Digitale Medienpraxis: Digitale Bilder

Masterklasse IV

5 - 7 - 10 - 15
Patrizia Attar



»Schönheit liegt im Auge des Betrachters« – ein alter Grieche.
Diesem Standpunkt würden die meisten Menschen wohl zustimmen, auch wenn man den Spruch gerne immer dann heranzieht, wenn die betreffende Schönheit nicht in den eigenen Augen liegt. So wie Schönheit Ansichtssache ist, kann das auch für die Ansicht an sich gelten. Um diesem tautologischen Teufelskreis (dass Ansicht Ansichtssache ist) zu entfliehen, hilft es die Bedeutung auf den Punkt zu bringen: Wahrnehmung ist relativ. Was wir sehen, hängt davon ab, worauf wir achten und worauf wir uns konzentrieren. Beim Betrachten eines Tellers Nudeln würde vermutlich jedem Betrachter nichts weiter auffallen – es sei denn, er ist auf etwas Bestimmtes programmiert. Programmiert man zusätzlich die Sensitivität der Wahrnehmung, lässt sich eine Veränderung im gleichen Objekt zeigen, die lediglich abhängig von der Wahrnehmung ist. Durch die Augen eines Kantenerkennungsprogramms liegt auf einmal eine gewisse Schönheit in einem Teller Nudeln.

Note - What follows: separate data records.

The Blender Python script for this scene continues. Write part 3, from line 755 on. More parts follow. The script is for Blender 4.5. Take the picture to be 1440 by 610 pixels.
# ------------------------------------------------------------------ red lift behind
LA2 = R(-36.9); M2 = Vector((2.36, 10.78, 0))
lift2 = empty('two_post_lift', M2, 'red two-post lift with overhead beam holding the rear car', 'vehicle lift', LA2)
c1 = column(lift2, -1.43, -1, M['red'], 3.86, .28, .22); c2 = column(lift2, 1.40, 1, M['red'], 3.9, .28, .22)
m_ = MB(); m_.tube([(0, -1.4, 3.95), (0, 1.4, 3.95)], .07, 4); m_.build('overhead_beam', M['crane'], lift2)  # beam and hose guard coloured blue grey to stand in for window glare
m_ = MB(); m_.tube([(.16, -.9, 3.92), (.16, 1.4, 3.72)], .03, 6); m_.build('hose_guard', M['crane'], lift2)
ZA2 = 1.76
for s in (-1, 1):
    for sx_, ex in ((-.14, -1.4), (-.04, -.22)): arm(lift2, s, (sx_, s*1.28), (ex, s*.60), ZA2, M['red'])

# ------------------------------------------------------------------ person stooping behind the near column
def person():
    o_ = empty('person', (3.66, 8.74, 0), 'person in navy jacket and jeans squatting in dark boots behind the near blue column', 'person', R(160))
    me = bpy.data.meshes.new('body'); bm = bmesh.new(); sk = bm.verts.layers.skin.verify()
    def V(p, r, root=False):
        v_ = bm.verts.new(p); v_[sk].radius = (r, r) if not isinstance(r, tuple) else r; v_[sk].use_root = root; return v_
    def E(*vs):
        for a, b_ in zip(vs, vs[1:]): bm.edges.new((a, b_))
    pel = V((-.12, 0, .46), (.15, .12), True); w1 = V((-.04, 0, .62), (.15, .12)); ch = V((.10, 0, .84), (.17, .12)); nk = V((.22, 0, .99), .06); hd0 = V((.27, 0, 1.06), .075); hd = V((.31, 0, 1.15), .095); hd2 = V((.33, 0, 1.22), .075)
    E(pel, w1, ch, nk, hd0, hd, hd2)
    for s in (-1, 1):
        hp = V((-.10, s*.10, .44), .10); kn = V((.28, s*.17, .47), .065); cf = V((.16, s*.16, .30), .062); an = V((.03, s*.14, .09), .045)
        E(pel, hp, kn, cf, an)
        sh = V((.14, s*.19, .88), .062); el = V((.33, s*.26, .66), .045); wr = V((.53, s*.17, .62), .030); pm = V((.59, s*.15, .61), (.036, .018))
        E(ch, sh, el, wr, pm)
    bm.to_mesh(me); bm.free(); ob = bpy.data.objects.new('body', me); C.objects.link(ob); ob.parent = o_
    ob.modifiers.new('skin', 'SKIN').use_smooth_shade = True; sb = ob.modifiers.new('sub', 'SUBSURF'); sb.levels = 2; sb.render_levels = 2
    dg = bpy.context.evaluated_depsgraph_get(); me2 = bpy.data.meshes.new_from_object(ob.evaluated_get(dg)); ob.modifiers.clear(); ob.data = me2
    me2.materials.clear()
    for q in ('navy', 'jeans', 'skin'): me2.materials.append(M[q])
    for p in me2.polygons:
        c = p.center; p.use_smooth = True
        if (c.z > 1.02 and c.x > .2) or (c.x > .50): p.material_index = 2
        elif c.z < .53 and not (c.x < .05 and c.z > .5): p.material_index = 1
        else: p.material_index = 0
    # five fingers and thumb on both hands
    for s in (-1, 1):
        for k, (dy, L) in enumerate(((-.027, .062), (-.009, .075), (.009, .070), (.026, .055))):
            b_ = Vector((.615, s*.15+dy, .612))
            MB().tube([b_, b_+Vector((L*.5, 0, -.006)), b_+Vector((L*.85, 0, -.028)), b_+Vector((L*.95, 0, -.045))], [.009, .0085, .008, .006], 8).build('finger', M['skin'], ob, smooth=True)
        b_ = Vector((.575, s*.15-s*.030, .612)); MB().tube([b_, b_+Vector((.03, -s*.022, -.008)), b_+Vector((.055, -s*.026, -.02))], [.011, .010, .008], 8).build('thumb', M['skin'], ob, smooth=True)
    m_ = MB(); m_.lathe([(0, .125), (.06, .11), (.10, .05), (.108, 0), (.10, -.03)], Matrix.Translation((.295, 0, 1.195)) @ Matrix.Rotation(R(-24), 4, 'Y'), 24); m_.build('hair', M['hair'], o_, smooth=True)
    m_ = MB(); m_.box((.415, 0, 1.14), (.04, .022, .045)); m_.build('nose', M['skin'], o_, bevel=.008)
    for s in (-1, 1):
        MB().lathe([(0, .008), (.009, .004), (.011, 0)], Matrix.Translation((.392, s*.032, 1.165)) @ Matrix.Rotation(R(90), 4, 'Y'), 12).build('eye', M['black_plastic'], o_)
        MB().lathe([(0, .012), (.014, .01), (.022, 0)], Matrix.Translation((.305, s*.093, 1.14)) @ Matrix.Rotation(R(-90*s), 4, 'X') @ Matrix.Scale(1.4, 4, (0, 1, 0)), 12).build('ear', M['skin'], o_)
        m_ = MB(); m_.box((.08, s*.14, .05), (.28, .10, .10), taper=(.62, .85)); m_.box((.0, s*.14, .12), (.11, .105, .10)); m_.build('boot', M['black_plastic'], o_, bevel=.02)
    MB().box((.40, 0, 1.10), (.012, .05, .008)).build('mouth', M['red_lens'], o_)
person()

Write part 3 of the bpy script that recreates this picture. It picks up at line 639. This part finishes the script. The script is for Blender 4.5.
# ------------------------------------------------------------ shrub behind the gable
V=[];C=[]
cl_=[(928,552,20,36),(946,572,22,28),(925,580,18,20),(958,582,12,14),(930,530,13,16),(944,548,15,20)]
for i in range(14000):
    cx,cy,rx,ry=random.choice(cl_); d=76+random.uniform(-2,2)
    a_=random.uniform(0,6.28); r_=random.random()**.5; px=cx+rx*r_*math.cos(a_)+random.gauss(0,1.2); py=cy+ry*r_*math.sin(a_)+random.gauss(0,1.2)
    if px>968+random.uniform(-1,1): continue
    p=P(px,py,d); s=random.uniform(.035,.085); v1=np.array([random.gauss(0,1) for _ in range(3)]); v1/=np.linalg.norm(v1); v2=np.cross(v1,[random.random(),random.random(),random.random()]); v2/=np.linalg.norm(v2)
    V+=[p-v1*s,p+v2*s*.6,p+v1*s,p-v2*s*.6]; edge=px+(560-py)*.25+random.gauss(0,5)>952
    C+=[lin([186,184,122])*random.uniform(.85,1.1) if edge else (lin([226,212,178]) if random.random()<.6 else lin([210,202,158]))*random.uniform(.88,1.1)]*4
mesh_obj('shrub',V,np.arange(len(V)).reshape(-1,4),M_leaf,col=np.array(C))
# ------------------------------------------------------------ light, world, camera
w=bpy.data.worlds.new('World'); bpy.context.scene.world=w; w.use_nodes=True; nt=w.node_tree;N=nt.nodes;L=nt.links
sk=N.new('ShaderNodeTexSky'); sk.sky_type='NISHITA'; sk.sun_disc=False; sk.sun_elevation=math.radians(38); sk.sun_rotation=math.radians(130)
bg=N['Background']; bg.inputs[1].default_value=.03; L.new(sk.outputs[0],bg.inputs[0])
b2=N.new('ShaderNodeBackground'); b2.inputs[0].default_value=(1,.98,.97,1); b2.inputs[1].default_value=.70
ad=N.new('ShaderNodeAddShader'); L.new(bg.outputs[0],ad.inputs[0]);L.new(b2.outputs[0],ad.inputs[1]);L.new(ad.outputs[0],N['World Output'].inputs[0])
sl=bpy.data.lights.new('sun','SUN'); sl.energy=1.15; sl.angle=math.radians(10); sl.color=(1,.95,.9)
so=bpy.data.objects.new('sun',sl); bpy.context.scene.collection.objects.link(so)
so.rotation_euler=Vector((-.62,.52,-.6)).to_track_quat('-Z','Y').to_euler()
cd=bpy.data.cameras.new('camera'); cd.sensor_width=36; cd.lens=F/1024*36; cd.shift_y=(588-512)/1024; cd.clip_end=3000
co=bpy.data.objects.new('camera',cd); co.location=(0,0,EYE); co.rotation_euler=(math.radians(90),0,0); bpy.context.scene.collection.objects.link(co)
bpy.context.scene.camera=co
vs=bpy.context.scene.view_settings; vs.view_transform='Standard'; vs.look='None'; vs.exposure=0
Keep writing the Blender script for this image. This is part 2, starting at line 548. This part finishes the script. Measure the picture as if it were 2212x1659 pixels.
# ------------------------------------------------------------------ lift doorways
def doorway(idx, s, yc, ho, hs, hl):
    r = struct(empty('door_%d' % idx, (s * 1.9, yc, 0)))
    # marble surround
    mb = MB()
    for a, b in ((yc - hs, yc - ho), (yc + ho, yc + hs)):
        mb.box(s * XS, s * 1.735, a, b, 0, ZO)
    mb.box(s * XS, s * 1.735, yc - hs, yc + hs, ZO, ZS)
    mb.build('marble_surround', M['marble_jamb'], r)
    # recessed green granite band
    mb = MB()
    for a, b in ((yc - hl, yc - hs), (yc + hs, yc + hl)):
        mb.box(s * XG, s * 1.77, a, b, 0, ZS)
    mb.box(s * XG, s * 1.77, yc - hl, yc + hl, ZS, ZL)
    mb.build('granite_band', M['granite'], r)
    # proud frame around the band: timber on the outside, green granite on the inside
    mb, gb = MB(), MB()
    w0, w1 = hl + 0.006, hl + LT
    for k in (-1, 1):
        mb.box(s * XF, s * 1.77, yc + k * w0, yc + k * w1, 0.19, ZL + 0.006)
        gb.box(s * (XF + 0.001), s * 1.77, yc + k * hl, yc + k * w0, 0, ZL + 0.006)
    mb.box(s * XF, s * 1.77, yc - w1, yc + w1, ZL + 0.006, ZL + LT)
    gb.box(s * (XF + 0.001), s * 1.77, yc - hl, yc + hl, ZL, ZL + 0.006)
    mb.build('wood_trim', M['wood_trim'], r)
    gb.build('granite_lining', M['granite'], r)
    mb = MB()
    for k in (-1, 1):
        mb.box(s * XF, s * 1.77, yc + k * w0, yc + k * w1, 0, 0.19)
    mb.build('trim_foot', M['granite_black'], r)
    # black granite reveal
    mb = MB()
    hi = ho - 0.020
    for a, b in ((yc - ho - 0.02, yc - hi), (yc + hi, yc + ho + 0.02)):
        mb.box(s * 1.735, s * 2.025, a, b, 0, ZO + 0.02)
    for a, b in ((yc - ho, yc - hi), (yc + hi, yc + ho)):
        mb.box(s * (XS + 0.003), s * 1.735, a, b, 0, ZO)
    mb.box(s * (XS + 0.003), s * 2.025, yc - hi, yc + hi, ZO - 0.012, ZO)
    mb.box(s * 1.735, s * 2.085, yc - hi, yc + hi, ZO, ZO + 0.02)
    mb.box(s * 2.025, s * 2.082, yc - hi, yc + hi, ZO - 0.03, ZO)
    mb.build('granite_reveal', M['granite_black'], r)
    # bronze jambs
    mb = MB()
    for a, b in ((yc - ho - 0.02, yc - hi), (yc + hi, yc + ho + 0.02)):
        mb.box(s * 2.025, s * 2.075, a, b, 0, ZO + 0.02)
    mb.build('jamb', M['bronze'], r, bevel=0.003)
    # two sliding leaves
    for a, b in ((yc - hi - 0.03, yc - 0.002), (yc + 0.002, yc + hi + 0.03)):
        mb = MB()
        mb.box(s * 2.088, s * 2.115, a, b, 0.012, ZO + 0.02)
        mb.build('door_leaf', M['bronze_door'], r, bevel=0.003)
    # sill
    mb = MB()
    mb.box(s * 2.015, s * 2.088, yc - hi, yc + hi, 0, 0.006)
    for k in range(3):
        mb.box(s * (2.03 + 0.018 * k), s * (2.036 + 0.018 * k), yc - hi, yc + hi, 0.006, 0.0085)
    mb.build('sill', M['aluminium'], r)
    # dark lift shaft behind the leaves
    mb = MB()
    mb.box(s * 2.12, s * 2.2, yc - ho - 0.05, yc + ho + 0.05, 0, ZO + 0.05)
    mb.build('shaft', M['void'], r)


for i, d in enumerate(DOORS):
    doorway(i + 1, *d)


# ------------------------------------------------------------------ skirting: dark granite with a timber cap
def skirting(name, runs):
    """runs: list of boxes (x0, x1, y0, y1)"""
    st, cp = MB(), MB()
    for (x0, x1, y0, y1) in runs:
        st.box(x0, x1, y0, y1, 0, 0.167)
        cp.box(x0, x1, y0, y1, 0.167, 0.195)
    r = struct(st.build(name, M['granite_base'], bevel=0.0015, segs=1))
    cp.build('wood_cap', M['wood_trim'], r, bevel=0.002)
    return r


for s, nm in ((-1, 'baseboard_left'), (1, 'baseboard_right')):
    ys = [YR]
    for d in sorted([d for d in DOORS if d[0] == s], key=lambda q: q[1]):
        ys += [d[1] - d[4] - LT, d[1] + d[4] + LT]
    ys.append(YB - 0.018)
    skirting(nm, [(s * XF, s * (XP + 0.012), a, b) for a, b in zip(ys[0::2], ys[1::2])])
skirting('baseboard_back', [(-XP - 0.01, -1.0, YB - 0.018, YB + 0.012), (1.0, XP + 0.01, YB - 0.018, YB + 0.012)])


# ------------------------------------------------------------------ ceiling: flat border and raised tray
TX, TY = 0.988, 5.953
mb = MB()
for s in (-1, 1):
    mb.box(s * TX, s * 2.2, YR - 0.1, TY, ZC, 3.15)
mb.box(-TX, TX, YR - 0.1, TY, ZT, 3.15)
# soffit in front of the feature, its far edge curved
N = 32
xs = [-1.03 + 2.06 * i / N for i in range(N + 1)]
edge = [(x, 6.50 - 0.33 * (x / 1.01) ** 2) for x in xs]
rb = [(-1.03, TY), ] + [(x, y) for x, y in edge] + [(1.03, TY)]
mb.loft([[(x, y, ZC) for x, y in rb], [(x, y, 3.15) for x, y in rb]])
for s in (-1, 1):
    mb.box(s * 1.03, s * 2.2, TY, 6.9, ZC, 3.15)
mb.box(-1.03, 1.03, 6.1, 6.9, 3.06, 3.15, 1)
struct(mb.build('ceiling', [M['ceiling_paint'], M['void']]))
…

Im Gegensatz zum natürlichen Betrachter konzentriert sich das Programm nicht ganzheitlich auf das Bild, sondern untersucht es Pixel für Pixel. Minimale Farbunterschiede im Bild lassen sich anhand der Änderung der einzelnen Farbwerte nebeneinander liegender Pixel erkennen. Das Experimentelle besteht nun darin, dass man eine Schwelle festlegt, um zu bestimmen, ab welcher Farbwert-Differenz es sich um eine Kante im Bild handelt. Liegt der berechnete Unterschied über der frei definierbaren Schwelle, erkennt das Programm ihn als Kante und macht den entsprechenden Pixel kenntlich, im vorliegenden Fall in Türkis. Besteht zwischen angrenzenden Pixeln nur ein Farbunterschied, der unter der Schwelle liegt, wird das Pixel schwarz. Die Wahrnehmung des Programms lässt sich demnach anhand der Schwelle verändern. Bei einiger niedrigen Schwelle lässt sich die Form des ursprünglichen Bildes noch erahnen, bei einer hohen Schwelle sind nur noch die markantesten Unterschiede erkennbar. Der Titel sind die verwendeten Schwellenwerte, von links oben nach rechts unten.